Владельцем этого зловещего места, ненавистного как богам, так и людям, был Гуи, молодой человек, который, вдохновленный добродетелью, решил отказаться от дьявольских обычаев своих предков и вести достойную жизнь, свободную от скверной жажды к грабежам. Но его одолела дьявольская судьба этого злосчастного места — он был самым подлым образом предан и обезглавлен своим шурином и потерял из-за безвременной смерти и свое владение и свою жизнь.
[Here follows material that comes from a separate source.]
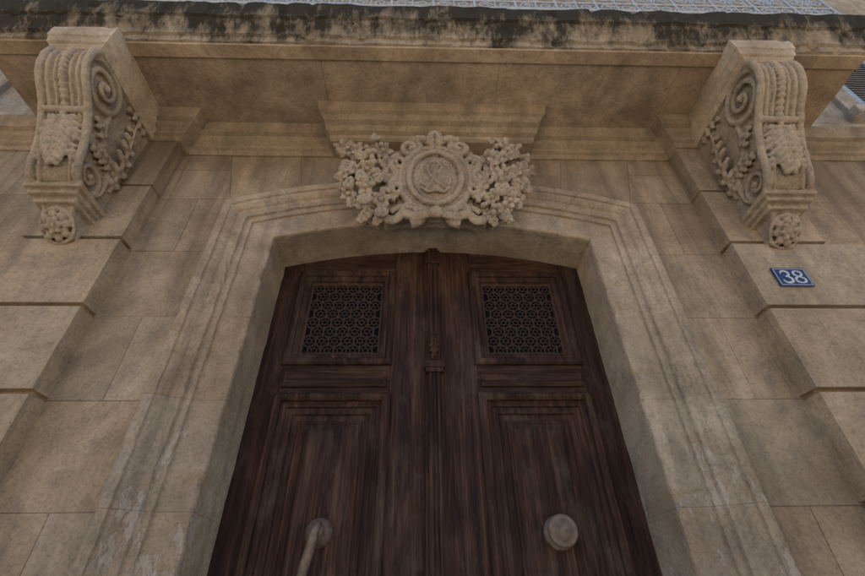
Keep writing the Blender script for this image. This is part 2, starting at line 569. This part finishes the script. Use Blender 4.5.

Его шурин, Вильгельм, нормандец по рождению, был беспримерным предателем. Он притворялся самым близким и самым доверенным другом Гуи, но он «родился в муках порока и зачат во зло» (Псалмы 7,14) (русский синодальный перевод (7,15): «Вот, нечестивый зачал неправду, был чреват злобою и родил себе ложь» — прим. пер.). На рассвете одного воскресенья он нашел возможность совершить свое преступление. Рано утром он, вместе с наиболее прилежными прихожанами, пришел в церковь, расположенную в расселине скалы и по дороге к дому Гуи. Но в отличии от них он был в длинном плаще, и его сопровождала горстка предателей. Пока остальные молились, он делал вид, что занят тем же, до тех пор, пока по его расчетам не должен был появиться Гуи. Затем он стремительно бросился к входу, через который Гуи быстро входил в церковь, выхватил свой меч и вместе со своими ужасными спутниками дал выход своей неистовой ненависти. Гуи был безоружным и улыбнулся ему, еще не видя меча. Вильгельм ударил, убил его и бросил умирать.